Transcribe word for word only the span whose first line is the one with "Continue the Blender" and whose last line is the one with "c, s = math.cos(rz), math.sin(rz)"; both of those lines belong to it.
◆ ◆ ◆ ◆ ◆ ◆ ◆
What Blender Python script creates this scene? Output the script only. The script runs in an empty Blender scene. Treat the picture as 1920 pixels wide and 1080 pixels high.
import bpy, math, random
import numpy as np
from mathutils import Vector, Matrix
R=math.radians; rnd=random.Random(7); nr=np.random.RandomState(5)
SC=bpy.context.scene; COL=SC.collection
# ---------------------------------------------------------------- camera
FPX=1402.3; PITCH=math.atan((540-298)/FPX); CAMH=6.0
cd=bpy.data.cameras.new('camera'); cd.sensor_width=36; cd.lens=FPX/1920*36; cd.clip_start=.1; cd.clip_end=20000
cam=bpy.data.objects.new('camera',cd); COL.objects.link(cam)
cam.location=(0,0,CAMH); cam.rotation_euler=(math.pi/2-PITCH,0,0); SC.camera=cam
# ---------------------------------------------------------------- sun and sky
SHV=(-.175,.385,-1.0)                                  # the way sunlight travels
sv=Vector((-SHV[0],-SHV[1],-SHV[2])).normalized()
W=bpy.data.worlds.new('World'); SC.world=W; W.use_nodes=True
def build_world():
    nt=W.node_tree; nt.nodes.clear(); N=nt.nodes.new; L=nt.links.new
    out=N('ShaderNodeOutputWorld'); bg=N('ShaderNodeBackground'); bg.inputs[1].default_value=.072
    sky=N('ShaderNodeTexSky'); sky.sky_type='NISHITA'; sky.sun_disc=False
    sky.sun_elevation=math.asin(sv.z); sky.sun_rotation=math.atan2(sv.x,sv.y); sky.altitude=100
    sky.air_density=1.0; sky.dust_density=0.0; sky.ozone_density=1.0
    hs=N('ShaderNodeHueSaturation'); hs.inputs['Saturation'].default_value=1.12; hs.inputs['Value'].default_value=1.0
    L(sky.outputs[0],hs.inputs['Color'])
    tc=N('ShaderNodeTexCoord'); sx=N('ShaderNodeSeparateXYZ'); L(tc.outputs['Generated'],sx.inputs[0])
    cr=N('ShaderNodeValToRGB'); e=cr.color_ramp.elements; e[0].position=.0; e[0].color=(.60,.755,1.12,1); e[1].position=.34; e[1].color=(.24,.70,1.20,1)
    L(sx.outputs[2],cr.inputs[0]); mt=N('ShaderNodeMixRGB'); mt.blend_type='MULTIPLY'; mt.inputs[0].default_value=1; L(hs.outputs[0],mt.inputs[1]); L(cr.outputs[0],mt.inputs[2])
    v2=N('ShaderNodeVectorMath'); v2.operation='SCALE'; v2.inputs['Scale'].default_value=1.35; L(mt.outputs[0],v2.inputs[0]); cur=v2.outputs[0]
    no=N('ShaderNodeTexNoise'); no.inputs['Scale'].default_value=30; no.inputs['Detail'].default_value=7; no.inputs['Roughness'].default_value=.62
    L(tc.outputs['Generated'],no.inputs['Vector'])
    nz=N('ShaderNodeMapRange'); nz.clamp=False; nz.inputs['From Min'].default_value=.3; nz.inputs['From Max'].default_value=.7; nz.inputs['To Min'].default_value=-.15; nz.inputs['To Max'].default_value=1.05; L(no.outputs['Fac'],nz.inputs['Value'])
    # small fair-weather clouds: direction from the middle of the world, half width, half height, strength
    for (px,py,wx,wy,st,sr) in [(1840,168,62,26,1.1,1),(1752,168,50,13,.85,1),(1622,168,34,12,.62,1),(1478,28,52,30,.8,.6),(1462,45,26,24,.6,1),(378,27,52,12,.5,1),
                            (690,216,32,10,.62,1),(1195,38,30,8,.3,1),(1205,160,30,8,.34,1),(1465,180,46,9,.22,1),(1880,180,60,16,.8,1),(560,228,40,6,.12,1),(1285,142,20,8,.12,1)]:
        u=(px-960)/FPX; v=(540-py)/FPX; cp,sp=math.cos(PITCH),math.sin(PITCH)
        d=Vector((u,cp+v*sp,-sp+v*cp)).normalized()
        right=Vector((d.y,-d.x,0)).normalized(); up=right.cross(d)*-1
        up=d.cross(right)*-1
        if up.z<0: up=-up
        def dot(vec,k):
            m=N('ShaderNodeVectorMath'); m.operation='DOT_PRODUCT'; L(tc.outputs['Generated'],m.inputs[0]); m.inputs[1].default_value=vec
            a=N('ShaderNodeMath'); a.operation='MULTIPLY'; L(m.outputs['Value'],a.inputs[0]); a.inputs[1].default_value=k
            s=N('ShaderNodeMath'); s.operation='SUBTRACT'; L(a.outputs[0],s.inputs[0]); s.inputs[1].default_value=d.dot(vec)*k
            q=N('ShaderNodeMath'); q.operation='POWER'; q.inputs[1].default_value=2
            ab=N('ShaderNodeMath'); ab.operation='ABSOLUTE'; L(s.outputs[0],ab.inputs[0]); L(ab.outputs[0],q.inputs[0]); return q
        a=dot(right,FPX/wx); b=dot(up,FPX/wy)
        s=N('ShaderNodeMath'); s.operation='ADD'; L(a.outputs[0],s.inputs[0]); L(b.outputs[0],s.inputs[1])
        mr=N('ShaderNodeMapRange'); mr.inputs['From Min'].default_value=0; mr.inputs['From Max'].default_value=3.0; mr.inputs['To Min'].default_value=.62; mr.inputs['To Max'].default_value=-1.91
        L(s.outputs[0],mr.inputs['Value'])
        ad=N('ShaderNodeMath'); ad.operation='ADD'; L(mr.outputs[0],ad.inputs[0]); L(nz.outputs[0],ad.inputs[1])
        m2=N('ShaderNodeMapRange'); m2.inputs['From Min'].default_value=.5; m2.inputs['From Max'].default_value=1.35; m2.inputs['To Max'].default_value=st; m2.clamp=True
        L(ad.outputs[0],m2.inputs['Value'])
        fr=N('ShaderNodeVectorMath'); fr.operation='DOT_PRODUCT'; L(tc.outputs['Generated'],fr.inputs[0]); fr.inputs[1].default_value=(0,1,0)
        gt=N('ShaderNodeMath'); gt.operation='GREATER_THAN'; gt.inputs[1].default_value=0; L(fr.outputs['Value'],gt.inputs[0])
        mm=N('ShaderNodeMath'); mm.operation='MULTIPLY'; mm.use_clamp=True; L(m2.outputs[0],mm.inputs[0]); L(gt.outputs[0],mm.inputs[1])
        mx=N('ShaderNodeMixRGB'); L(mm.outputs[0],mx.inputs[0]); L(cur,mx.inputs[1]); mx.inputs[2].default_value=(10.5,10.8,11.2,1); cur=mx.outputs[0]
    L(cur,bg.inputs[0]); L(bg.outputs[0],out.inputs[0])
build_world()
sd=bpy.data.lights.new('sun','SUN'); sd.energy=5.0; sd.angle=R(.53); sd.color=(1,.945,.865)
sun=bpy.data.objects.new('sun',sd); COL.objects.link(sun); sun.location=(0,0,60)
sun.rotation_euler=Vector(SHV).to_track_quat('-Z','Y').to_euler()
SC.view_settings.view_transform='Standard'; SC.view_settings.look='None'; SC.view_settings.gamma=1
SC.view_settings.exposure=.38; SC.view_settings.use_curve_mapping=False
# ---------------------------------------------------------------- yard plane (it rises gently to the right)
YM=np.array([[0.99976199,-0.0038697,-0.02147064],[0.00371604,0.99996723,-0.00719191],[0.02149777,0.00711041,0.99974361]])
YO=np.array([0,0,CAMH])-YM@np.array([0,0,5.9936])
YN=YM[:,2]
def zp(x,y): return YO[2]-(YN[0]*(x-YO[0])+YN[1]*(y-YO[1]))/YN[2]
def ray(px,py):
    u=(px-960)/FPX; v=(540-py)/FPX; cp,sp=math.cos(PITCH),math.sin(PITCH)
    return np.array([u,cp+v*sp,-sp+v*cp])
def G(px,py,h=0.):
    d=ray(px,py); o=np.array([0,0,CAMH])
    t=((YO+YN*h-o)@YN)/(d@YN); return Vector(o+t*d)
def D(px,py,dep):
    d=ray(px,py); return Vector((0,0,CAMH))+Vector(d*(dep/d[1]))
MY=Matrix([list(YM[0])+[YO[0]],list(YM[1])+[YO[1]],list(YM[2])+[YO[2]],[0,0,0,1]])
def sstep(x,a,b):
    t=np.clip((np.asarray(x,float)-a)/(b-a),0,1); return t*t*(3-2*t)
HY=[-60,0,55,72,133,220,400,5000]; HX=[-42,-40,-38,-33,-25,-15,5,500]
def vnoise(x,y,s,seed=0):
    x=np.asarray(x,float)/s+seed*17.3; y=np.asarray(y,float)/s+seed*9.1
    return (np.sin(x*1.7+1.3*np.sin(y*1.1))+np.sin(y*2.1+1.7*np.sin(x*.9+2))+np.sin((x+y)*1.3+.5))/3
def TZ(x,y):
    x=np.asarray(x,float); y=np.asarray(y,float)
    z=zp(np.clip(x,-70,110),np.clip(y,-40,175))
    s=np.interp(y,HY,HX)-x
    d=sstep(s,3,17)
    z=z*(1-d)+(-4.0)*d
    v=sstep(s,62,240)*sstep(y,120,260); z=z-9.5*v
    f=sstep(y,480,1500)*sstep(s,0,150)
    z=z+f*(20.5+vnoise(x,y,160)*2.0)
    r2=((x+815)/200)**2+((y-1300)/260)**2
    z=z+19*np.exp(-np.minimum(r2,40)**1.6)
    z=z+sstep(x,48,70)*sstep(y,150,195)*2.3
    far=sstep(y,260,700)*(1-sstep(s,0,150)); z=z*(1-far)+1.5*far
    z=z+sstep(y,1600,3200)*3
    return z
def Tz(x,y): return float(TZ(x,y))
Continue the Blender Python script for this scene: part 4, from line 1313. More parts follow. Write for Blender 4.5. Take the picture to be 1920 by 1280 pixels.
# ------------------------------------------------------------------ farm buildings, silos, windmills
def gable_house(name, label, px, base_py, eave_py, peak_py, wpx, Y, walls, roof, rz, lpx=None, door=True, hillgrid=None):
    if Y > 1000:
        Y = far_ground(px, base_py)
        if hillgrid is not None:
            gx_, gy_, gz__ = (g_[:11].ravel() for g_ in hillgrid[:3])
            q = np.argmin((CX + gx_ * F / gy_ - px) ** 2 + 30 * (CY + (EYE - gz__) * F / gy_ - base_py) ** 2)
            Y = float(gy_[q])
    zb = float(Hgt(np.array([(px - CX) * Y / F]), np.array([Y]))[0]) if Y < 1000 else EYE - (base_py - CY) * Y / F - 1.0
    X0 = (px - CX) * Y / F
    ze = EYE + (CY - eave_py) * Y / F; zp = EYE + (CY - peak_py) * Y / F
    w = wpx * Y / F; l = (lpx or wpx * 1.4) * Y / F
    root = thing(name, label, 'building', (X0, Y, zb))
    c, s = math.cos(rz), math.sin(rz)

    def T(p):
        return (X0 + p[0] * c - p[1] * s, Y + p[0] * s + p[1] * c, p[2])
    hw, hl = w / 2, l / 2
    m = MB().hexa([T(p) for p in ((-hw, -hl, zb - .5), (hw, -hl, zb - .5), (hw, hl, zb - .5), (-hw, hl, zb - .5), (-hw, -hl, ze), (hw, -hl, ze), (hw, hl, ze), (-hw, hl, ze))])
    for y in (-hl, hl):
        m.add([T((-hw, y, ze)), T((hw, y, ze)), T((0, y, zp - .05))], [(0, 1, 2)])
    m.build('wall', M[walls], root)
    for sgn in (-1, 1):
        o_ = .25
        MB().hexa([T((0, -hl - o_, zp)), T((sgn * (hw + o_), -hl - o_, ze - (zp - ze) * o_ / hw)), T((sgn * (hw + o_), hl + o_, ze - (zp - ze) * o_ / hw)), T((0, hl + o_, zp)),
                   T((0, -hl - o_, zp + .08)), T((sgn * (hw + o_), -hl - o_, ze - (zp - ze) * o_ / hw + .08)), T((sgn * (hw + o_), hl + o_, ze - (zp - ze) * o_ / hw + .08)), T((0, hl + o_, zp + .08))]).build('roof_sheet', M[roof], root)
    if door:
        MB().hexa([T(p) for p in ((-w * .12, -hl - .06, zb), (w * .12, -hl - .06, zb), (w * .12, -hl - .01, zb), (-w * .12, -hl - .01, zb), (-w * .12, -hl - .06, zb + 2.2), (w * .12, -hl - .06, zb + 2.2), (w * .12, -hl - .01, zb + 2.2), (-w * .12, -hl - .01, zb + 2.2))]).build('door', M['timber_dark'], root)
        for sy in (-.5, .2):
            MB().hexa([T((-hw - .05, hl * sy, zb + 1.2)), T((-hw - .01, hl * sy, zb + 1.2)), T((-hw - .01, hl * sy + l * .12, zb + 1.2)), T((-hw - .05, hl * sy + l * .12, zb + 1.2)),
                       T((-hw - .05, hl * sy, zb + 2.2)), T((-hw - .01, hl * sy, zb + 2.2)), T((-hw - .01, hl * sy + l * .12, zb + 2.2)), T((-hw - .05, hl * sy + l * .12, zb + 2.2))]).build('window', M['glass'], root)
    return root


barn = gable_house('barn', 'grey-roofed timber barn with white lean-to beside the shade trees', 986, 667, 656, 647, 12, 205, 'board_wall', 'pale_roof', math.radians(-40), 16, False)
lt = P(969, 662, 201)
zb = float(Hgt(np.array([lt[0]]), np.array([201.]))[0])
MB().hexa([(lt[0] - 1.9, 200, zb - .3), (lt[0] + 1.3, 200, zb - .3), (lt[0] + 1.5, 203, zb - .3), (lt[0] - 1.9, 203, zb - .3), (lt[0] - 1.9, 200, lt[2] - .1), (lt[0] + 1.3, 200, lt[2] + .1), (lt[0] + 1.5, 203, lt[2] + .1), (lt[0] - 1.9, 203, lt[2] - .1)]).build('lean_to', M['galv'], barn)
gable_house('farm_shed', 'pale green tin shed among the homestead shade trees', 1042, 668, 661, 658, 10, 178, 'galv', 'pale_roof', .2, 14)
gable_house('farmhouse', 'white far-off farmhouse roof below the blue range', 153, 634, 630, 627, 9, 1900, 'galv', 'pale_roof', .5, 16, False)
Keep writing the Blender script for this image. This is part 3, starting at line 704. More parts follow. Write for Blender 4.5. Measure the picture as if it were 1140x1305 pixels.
◆ ◆ ◆ ◆ ◆ ◆ ◆
◆ ANSWER:
Continue the Blender Python script for this scene: part 4, from line 1313. More parts follow. Write for Blender 4.5. Take the picture to be 1920 by 1280 pixels.
# ------------------------------------------------------------------ farm buildings, silos, windmills
def gable_house(name, label, px, base_py, eave_py, peak_py, wpx, Y, walls, roof, rz, lpx=None, door=True, hillgrid=None):
    if Y > 1000:
        Y = far_ground(px, base_py)
        if hillgrid is not None:
            gx_, gy_, gz__ = (g_[:11].ravel() for g_ in hillgrid[:3])
            q = np.argmin((CX + gx_ * F / gy_ - px) ** 2 + 30 * (CY + (EYE - gz__) * F / gy_ - base_py) ** 2)
            Y = float(gy_[q])
    zb = float(Hgt(np.array([(px - CX) * Y / F]), np.array([Y]))[0]) if Y < 1000 else EYE - (base_py - CY) * Y / F - 1.0
    X0 = (px - CX) * Y / F
    ze = EYE + (CY - eave_py) * Y / F; zp = EYE + (CY - peak_py) * Y / F
    w = wpx * Y / F; l = (lpx or wpx * 1.4) * Y / F
    root = thing(name, label, 'building', (X0, Y, zb))
    c, s = math.cos(rz), math.sin(rz)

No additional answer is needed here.